The standard state Gibbs free energies of formation of $C_{\left(graphite\right)}$ and $C_{\left(diamond\right)}$ at $T=298K$ are

${\Delta }_f{G}^{\circ }{C}_{\left(graphite\right)}=0kJmo{l}^{-1}$

${\Delta }_f{G}^{\circ }{C}_{\left(diamond\right)}=2.9kJmo{l}^{-1}$

The standard state means that the pressure should be $1bar$, and substance should be pure at a given temperature.

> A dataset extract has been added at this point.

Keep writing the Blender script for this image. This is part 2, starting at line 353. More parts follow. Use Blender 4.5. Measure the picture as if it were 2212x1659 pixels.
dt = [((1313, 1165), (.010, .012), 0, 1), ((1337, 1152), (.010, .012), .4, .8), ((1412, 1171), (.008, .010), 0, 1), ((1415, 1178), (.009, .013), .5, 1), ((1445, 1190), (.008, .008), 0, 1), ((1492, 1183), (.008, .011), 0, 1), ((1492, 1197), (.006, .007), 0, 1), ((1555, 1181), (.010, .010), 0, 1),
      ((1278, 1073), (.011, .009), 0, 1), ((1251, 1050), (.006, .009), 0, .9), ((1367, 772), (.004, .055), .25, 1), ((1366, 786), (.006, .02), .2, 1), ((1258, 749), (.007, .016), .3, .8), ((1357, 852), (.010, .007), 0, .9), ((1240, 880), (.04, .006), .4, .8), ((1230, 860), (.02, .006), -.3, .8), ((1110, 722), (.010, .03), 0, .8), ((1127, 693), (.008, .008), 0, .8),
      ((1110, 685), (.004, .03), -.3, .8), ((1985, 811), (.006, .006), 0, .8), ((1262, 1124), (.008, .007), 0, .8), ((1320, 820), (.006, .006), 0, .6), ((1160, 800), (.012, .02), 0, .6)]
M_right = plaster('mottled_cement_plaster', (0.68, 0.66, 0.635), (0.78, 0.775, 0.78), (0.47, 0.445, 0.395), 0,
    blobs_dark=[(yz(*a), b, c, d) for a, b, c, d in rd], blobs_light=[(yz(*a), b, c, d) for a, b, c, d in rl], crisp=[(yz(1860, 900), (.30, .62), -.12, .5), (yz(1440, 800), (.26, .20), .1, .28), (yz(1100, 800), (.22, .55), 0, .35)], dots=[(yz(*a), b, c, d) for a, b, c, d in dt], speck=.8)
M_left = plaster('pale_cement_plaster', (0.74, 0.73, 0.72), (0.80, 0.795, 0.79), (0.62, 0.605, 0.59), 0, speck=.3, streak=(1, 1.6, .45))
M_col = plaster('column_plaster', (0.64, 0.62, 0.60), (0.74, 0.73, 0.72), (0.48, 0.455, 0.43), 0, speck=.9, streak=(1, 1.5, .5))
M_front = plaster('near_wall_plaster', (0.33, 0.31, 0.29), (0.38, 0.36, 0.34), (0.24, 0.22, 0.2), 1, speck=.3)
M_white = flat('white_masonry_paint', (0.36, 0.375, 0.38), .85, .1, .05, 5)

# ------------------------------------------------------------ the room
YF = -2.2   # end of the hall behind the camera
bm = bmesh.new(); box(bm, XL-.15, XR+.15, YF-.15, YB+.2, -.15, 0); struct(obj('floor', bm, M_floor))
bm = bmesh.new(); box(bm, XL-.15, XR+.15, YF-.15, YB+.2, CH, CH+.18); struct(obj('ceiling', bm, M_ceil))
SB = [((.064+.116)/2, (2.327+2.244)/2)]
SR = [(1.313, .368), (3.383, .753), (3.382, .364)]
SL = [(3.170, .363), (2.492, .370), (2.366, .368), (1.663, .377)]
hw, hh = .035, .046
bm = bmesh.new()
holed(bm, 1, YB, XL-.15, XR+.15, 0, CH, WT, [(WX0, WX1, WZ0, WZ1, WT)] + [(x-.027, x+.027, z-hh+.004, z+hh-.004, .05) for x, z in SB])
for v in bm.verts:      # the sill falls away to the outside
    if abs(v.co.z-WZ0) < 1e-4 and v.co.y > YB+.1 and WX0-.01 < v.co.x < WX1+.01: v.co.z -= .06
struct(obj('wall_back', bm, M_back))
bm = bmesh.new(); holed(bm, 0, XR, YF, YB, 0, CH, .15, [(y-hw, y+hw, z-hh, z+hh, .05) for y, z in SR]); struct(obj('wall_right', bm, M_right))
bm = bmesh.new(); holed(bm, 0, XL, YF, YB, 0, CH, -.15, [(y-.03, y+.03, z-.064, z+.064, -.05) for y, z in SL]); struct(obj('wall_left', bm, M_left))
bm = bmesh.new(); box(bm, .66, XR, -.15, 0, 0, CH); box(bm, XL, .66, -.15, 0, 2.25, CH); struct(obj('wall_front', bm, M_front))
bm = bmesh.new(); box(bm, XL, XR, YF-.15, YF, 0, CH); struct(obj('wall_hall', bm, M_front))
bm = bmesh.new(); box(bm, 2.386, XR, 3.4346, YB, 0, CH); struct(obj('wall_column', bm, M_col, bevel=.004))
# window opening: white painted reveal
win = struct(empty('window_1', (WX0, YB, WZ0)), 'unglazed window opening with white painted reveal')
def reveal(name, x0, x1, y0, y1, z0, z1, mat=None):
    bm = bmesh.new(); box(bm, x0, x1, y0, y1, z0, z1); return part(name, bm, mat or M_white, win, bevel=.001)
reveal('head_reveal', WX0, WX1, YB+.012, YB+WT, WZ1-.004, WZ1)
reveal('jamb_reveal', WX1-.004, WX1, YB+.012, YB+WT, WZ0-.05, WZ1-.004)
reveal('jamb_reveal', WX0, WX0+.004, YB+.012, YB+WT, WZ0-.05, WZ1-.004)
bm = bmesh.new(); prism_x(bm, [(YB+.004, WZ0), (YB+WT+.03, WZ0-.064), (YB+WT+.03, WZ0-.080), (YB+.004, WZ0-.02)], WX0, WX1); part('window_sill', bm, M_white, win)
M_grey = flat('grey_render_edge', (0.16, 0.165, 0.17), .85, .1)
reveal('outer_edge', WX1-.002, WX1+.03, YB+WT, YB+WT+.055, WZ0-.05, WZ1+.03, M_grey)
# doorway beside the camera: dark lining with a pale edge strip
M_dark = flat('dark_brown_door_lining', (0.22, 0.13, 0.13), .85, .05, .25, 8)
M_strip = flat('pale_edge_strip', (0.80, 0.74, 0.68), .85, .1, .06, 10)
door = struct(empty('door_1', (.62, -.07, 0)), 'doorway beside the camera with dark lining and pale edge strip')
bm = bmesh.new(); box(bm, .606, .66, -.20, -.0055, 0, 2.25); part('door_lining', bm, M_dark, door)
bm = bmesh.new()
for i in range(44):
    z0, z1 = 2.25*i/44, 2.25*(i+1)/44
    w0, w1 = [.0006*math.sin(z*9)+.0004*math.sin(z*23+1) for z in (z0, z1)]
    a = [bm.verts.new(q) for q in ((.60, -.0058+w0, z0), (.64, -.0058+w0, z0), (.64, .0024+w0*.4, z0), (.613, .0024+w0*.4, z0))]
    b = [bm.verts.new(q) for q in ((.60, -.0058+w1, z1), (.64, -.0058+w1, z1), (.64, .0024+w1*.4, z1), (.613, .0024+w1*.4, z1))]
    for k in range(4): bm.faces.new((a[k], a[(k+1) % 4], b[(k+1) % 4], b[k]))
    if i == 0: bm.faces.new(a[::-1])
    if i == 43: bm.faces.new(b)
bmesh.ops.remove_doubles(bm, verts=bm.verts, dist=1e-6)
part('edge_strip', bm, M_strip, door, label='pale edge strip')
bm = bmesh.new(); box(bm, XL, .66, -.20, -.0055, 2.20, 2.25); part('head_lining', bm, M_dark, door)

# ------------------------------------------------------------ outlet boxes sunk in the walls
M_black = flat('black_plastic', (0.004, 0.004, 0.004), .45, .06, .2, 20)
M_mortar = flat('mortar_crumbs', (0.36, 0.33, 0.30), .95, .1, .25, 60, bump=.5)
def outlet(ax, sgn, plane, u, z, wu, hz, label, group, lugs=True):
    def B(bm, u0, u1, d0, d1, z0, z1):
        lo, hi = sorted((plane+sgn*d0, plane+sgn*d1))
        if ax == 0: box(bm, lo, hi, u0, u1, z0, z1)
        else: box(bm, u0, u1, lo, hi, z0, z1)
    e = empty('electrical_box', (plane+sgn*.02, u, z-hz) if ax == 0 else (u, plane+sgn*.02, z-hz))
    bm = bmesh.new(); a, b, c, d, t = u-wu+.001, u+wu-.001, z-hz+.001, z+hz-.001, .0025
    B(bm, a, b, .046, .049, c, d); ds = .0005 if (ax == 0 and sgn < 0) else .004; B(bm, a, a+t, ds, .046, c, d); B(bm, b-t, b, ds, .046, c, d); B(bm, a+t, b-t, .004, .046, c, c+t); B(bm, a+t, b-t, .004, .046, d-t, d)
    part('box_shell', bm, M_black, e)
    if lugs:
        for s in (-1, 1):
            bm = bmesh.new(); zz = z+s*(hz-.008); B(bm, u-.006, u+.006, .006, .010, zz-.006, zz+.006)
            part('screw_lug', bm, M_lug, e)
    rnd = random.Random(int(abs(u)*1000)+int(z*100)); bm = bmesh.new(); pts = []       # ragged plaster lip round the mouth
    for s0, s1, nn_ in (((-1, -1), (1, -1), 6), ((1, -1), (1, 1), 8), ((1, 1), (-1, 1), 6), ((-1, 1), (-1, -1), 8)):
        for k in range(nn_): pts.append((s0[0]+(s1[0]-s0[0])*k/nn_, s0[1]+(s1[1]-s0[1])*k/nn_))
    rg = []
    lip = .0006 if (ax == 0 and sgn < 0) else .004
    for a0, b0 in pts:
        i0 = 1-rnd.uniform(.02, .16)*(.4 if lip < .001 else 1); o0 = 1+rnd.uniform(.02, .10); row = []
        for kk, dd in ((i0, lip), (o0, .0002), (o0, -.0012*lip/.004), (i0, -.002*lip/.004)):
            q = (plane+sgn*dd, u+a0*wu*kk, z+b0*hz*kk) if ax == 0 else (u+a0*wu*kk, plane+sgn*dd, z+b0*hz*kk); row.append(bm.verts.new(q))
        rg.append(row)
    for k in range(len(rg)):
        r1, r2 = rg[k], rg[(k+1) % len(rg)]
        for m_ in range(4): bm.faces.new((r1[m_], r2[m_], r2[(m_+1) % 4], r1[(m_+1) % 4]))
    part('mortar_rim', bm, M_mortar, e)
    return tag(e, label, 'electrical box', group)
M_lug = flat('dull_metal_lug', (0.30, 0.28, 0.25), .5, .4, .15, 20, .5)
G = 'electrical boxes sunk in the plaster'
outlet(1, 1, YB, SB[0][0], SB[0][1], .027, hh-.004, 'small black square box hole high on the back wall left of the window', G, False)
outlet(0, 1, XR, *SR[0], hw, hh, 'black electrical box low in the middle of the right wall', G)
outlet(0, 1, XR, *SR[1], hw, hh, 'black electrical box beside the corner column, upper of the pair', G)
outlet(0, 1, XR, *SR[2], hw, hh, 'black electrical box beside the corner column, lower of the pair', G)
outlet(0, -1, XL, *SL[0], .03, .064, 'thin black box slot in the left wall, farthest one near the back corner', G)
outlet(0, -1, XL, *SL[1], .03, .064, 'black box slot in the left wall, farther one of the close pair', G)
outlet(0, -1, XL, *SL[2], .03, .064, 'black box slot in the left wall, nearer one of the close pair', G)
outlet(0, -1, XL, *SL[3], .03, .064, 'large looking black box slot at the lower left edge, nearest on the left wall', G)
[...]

The conversion of graphite

$C_{\left(graphite\right)}$ to diamond $C_{\left(diamond\right)}$ reduces its volume by $2\times {10}^{-6}{m}^{3}mo{l}^{-1}$. If $C_{\left(graphite\right)}$ is converted to $C_{\left(diamond\right)}$ isothermally at $T=298K$, the pressure at which $C_{\left(graphite\right)}$ is in equilibrium with $C_{\left(diamond\right)}$, is?

[Useful information: $1J=1kg{m}^2{s}^{-2};1Pa=1kg{m}^{-1}{s}^{-2};1bar={10}^{5}Pa]$

• A. $14501bar$
• B. $29001bar$
• C. $1450bar$
• D. $58001bar$

Answer 1

Answer: (A)

$14501bar$

$C_{graphite}\to C_{diamand}$

$\Delta G_r^o=\Delta G_{diamond}^o-\Delta G_{graphite}^o$

$2.9KJmo{l}^{-1}-0KJmo{l}^{-1}=2.9KJmo{l}^{-1}$

$\Delta G_r^o=\Delta H_r^o-T\Delta S_r^o$

$\Delta S_r^o\approx 0$

$T\Delta S_r^o\approx 0$

$\Delta H_r^o=\Delta E_r^o+\Delta \left(PV\right)$

${\Delta }_r^o=0$ because of isothermal process $\Delta T=0$

$\Delta H_r^o=2.9\times {10}^3=\Delta \left(PV\right)$

At equilibrium pressure is constant

$2.9\times {10}^{3}Jmo{l}^{-1}=P(V_2-V_1)$

$P=\frac{2.9\times {10}^{3}Jmo{l}^{-1}}{2\times {10}^{-6}{m}^{3}mo{l}^{-1}}$

$=1450\times {10}^6$ pascal

$=14500bar$

Total pressure $=$ equilibrium pressure $+$ initial pressure

$=14501bar$

Hence, the correct option is $A$.